Optimized geometries of all structures in pathways a and b of the reaction accompanied by geometrical parameters.

Investigation of the potential energy surfaces in the pathways a and b shows that the first step of the two pathways a and b with an energy barrier of 70.68 kJ/mol was recognized as the rate-determining step. Because this step of the reaction is a common step for two kinetic paths a and b, no kinetic preference was observed in these pathways. Also, because both kinetic paths lead to the same products (P1 or P2), no thermodynamic preference was observed. Despite these, the path a, because of less exhausted energy, is more preferable. In addition to the experimental results which imply the absence of the product P2, theoretical studies also show that the product P2 is considerably more unstable than P1, by the value of 103.32 kJ/mol, which can be a factor in the absence of this product. ⁴² Also, the geometrical structures in Figure 8 show that C18 is more accessible for nucleophilic attack in the last step of the reaction.
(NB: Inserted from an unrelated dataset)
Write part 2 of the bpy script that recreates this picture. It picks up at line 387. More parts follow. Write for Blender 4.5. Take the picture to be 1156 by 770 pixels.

To check the effect of solvent on the potential energy surfaces, dichloromethane was subjected to condensed phase calculations carried out using the PCM. As shown in Figure 6, the energy barrier of the first and the third step of the pathway b has decreased, but that of the second step considerably increased, both in dichloromethane and acetone. In this condition, the second step of the reaction is determined to be the rate-determining step which is in contrast to what was obtained in the experimental section and the gas phase. Both energy barriers of the pathway a decreased and results show that the first step of the reaction is determined to be the rate-determining step. Results indicate that pathway a has a considerable kinetic preference rather than that of b. Also, the only path is compatible with the increasing of the reaction rate with increasing of dielectric constant of the solvent in experimental results. Similar results were obtained from theoretical investigations. The product P2 is more unstable than the P1, both in dichloromethane and acetone, by the value of 89.96 and 90.11 kJ/mol, respectively and it suggests that products P2 cannot exist. Although the calculations in the gas phase do not show any superiority between the two paths, but in the solution phase, the path a is preferable because of the matching with experimental results and kinetic superiority to path b. Theoretical results illustrate how the first step of the reaction is the rate-determining step and show the effect of solvents with higher dielectric constant in reducing the energy barrier of this reaction.